Of the concepts learned in the social psychology chapter of this book, one of the most potentially dangerous phenomena is the "bystander effect", in which a situation occurs where immediate intervention or attention needs to occur, but due various reasons, witnesses do not provide or send for assistance. The book provides two shocking anecdotes, one of a young woman being stabbed multiple times at night over a 35-minute time span with several people watching the event unfold in their apartments, but the woman succumbed to the blood loss and the perpetrator fled well before anyone called the police. The other chilling story occurred in 2009 when as many as 20 bystanders simply stared while a teenage girl was gang-raped for over two hours outside a school dance, where the police weren't summoned at all.

NBC discussed a study that shocked many of those involved in the social psychology experiment. A man seized a young girl at a busy intersection pretending to be her father, and the girl would scream for help and exclaim that the man was not her parent. The clip displayed that people would simply walk by despite the ongoing distress of the girl. It was only after twenty minutes that two young men who passed by decided to turn around and confront the kidnapper.

Why do such tragic events occur, despite overwhelming evidence that something is seriously wrong? One reason could be pluralistic ignorance, where a witness assumes no one perceives the situation as they do. They see others walk by the attempted kidnapping, and think the others know the situation does not need to be confronted, so those who are hesitant to intervene are more reluctant to avoid looking foolish. This phenomenon is perhaps even more valid considering how ambiguous the NBC experiment was; the child could simply be disobedient to her father and is desperately trying to get out of his grasp.

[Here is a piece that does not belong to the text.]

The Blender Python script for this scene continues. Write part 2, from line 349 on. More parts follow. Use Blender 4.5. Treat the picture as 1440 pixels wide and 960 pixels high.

Another reason for the bystander effect to occur is what is coined the diffusion of responsibility: the presence of other people makes each person feel less responsible for the outcome. So witnesses to this kidnapping may rationalize that even if that was a genuine kidnapping, their lack of intervention would seem trivial compared to the other multitudes of people who simply pass by as well.

When I was working at Cub Foods, several people (including myself) witnessed a man who was probably intoxicated drive his car into the cart station and other cars in the parking lot, then drive away as fast as he could. Fortunately, the bystander effect did not occur as several people called the police immediately after the man fled, and one jumped into his car to chase after the man.